_Requirement:_ Give again, word for word, each line from the top of the listing through the line that holds "return (f(c[0]/255), f(c[1]/255), f(c[2]/255), 1)".

_Source excerpt:_

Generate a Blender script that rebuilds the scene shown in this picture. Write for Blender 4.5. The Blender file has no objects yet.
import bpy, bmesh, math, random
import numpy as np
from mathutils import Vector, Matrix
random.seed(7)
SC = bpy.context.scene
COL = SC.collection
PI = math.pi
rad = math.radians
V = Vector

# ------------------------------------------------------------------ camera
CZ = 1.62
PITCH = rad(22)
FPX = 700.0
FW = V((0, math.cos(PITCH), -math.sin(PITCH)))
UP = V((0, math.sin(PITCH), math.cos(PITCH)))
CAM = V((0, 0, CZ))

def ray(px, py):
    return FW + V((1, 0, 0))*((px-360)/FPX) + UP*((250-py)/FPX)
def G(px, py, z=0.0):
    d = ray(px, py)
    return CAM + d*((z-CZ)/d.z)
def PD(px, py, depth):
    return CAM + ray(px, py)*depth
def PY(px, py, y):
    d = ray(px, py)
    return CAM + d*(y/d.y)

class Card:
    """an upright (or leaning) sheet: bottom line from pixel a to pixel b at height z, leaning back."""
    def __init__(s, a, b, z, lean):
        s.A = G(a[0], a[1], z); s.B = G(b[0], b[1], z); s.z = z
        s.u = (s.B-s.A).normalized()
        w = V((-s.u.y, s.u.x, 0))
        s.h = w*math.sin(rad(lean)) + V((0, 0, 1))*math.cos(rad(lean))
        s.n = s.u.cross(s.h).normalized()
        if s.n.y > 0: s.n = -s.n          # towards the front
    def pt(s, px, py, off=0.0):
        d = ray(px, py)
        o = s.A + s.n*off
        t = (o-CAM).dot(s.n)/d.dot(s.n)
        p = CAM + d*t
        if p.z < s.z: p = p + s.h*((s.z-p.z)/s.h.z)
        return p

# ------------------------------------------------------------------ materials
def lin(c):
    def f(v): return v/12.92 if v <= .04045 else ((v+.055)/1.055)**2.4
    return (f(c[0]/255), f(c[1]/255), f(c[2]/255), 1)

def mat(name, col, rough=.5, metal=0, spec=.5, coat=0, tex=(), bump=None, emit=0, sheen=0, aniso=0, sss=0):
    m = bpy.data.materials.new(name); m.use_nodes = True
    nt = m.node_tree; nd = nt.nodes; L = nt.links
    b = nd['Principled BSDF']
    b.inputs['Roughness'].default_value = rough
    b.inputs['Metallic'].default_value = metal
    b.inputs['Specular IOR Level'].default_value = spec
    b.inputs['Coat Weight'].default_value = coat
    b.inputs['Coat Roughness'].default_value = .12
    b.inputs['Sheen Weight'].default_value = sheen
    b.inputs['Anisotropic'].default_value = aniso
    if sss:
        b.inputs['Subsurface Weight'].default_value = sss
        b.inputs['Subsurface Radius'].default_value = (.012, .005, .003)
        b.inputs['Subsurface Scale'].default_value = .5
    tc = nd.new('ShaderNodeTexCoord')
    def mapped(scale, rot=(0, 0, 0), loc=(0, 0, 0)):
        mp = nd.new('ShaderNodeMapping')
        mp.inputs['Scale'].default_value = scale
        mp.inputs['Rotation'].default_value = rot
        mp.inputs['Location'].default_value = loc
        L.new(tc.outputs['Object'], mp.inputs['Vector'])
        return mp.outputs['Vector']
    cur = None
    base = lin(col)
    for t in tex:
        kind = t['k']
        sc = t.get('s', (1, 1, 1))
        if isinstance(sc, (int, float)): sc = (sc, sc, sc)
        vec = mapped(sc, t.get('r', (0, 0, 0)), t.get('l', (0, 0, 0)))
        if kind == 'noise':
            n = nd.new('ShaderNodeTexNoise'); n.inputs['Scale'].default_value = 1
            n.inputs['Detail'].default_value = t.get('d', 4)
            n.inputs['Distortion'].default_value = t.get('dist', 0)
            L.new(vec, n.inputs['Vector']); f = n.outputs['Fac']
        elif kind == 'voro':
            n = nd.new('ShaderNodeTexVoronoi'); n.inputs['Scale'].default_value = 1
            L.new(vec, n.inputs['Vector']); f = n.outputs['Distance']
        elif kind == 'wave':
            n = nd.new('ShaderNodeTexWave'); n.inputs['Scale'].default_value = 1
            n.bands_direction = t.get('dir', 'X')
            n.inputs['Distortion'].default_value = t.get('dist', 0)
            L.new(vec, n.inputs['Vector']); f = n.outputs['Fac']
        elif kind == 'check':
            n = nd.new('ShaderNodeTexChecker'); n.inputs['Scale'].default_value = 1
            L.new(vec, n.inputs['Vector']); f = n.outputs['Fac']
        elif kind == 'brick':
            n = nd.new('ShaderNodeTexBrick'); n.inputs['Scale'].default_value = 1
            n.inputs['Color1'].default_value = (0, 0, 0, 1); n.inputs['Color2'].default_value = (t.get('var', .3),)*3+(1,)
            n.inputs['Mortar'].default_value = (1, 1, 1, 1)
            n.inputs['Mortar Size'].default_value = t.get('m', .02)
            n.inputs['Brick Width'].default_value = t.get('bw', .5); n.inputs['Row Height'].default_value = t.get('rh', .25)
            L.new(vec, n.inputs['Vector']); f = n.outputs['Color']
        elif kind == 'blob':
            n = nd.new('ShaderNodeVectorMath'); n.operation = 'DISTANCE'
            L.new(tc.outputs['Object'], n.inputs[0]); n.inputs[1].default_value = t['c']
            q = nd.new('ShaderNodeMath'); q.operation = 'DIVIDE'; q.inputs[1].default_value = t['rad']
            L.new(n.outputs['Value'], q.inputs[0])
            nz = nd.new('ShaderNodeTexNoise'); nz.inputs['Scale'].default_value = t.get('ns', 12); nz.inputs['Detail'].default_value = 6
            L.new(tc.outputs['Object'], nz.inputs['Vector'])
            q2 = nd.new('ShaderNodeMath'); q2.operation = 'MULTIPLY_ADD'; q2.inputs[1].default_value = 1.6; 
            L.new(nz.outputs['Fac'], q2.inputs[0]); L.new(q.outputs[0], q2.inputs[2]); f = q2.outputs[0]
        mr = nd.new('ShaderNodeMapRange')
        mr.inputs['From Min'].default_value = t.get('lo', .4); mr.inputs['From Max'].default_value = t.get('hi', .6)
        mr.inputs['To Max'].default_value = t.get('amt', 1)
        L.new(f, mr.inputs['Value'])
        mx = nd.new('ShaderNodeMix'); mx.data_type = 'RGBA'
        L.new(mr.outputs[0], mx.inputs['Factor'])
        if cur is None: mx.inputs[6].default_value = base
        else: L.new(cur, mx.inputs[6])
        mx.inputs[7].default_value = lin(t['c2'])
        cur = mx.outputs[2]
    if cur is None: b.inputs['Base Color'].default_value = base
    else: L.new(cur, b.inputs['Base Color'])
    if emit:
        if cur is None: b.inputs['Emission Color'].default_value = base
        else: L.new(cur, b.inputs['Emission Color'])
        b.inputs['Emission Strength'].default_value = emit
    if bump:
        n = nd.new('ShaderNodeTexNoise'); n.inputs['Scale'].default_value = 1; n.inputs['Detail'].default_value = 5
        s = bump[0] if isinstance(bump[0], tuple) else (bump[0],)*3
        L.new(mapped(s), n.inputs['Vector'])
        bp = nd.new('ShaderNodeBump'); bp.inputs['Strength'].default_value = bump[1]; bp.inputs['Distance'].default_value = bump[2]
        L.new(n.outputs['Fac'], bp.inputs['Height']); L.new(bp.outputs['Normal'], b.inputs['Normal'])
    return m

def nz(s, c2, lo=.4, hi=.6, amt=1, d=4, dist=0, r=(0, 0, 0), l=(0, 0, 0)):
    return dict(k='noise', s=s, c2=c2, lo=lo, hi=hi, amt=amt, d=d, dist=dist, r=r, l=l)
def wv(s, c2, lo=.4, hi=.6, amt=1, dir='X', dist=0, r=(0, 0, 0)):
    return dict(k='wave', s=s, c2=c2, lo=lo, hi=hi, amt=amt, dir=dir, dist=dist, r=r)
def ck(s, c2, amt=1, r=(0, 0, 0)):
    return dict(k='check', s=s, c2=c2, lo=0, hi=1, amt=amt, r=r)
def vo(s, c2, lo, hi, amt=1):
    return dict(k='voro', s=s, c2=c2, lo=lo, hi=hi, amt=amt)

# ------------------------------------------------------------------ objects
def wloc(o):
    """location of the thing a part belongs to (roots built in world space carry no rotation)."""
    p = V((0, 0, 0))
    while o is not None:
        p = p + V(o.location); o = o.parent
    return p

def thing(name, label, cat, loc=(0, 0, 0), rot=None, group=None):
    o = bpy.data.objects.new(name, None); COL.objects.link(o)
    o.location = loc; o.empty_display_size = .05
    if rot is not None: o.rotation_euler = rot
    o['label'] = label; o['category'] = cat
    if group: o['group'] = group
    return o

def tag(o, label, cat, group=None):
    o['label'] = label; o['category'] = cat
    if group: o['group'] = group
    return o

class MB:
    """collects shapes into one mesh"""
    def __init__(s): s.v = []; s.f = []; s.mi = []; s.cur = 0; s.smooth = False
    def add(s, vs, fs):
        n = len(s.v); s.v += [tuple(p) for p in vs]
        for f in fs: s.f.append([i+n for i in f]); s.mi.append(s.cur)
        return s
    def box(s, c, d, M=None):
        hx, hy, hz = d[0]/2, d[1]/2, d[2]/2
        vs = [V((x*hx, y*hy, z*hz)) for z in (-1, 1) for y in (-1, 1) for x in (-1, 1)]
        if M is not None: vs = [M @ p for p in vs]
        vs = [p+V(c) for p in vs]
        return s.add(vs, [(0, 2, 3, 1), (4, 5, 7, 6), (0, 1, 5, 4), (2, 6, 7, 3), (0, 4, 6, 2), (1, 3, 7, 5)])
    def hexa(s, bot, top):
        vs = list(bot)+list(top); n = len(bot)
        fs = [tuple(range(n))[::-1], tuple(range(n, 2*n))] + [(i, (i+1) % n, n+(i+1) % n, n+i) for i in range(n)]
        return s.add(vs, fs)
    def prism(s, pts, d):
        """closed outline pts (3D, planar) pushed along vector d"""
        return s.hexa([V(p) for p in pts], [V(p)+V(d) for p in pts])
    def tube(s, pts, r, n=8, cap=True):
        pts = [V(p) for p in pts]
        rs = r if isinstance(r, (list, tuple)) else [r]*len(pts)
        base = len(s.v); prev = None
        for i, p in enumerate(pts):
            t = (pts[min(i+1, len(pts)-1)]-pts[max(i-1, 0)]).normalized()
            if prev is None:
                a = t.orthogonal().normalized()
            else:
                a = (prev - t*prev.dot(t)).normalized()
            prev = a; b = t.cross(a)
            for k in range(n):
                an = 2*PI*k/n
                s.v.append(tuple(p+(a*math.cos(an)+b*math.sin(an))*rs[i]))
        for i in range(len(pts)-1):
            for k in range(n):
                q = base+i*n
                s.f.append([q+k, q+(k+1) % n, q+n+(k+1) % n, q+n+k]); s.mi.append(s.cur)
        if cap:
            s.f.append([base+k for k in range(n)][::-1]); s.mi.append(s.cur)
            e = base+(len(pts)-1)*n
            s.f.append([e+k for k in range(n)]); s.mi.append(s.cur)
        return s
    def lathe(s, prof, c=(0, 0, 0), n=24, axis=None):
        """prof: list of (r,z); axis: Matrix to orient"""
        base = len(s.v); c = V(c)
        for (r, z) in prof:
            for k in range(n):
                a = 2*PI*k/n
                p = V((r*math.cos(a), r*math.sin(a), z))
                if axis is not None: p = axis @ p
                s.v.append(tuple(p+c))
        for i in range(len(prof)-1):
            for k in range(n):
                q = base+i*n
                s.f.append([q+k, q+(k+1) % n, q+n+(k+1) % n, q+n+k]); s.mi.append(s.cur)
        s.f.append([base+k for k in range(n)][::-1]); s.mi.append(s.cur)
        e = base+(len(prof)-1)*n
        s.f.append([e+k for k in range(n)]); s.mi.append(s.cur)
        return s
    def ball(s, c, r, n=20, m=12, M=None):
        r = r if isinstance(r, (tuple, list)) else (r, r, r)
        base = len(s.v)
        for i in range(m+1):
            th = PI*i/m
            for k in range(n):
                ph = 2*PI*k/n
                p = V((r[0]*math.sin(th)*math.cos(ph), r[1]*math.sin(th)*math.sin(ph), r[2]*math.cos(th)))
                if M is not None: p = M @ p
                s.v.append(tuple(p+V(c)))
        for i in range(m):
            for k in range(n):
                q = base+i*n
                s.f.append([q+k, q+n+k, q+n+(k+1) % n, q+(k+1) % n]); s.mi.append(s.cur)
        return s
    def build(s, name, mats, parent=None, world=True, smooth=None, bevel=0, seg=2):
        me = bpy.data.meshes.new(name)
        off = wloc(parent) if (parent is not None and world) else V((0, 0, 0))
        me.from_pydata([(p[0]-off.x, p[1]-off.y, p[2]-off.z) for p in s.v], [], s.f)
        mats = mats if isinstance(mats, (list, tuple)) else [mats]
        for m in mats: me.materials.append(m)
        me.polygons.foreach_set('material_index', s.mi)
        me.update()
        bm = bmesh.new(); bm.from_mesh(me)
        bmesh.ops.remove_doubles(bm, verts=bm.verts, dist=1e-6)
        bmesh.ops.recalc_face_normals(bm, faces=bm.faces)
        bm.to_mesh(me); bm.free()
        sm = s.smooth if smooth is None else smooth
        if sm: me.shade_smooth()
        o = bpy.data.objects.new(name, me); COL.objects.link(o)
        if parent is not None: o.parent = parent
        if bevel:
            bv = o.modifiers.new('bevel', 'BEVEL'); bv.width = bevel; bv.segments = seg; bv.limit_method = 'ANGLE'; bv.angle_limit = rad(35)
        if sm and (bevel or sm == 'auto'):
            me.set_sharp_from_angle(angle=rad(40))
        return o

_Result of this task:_
Generate a Blender script that rebuilds the scene shown in this picture. Write for Blender 4.5. The Blender file has no objects yet.
import bpy, bmesh, math, random
import numpy as np
from mathutils import Vector, Matrix
random.seed(7)
SC = bpy.context.scene
COL = SC.collection
PI = math.pi
rad = math.radians
V = Vector

# ------------------------------------------------------------------ camera
CZ = 1.62
PITCH = rad(22)
FPX = 700.0
FW = V((0, math.cos(PITCH), -math.sin(PITCH)))
UP = V((0, math.sin(PITCH), math.cos(PITCH)))
CAM = V((0, 0, CZ))

def ray(px, py):
    return FW + V((1, 0, 0))*((px-360)/FPX) + UP*((250-py)/FPX)
def G(px, py, z=0.0):
    d = ray(px, py)
    return CAM + d*((z-CZ)/d.z)
def PD(px, py, depth):
    return CAM + ray(px, py)*depth
def PY(px, py, y):
    d = ray(px, py)
    return CAM + d*(y/d.y)

class Card:
    """an upright (or leaning) sheet: bottom line from pixel a to pixel b at height z, leaning back."""
    def __init__(s, a, b, z, lean):
        s.A = G(a[0], a[1], z); s.B = G(b[0], b[1], z); s.z = z
        s.u = (s.B-s.A).normalized()
        w = V((-s.u.y, s.u.x, 0))
        s.h = w*math.sin(rad(lean)) + V((0, 0, 1))*math.cos(rad(lean))
        s.n = s.u.cross(s.h).normalized()
        if s.n.y > 0: s.n = -s.n          # towards the front
    def pt(s, px, py, off=0.0):
        d = ray(px, py)
        o = s.A + s.n*off
        t = (o-CAM).dot(s.n)/d.dot(s.n)
        p = CAM + d*t
        if p.z < s.z: p = p + s.h*((s.z-p.z)/s.h.z)
        return p

# ------------------------------------------------------------------ materials
def lin(c):
    def f(v): return v/12.92 if v <= .04045 else ((v+.055)/1.055)**2.4
    return (f(c[0]/255), f(c[1]/255), f(c[2]/255), 1)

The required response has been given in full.